(712a) Tuning of the Performance of a Ru-Ni-Mg/Ceria-Zirconia Dry Reforming Catalysts through Strategic Reduction Conditions and Varying Ru Loading Amount

Our past research on low temperature reforming catalysts for intensified, one-step conversion of biogas sourced methane and carbon dioxide to liquid fuels has led to the development of high performing Pt/ceria-zirconia based catalysts. However, to minimize the material formulation cost without compromising performance, we sought a less expensive metal to replace Pt. A series of Ni (1.4wt%)-Mg (1.0wt%)-Ce_0.6Zr_0.4O₂(CZO) samples promoted with Ru (0.16-0.32 wt%) were synthesized using the incipient wetness method. The reducibility of the catalysts was found to increase with increasing Ru content, and the low reduction temperatures were between 163 and 205 ℃. N₂ physisorption analysis revealed the materials were mesoporous with a specific surface area between 29.1 and 42 m²/g. Diffraction patterns ascribed to the cubic-fluorite structure were found from the Powder X-ray diffraction. This result was supported by the Raman spectra, which showed peaks belonging to the F2g bands of ceria. In-situ CO DRIFTS measurements presented bands for linear CO adsorption on Ru metal and the formation of carbonates and formates. The activity of the materials for dry-reforming was evaluated using temperature-programmed and steady-state experiments.

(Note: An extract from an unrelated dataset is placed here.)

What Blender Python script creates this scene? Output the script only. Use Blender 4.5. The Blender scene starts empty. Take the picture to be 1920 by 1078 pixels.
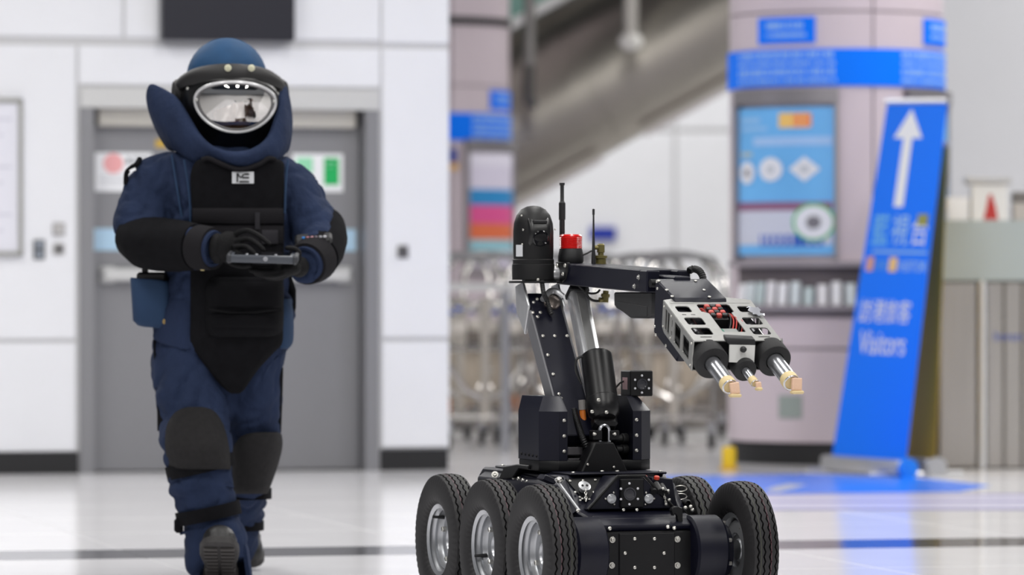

The reactants’ conversions increased with increasing Ru loading. CH₄ conversion rates at 450 ℃ for the 0.16Ru-CZO and 0.16Ru-1.4Ni-1.0Mg-CZO samples were 11.9 and 6.12 µmol/g_cat/s respectively. The CH₄ apparent activation energy at 470-510 ℃ was found to be 14.0 and 19.1kcal/mol for 0.16Ru-CZO and 0.16Ru-1.4Ni-1.0Mg-CZO, respectively. Changes in conversion rates and apparent activation energies were observed with increasing the reduction temperature from 300 to 400 ℃. The 0.16Ru-CZO sample was found to be stable after a 10 h TOS study with no decrease in activity and no coke formation was detected. The results obtained indicate that Ru is a suitable replacement for Pt and provides insights into the effect of reduction treatment, metal loadings and metal-metal interactions on the catalyst performance.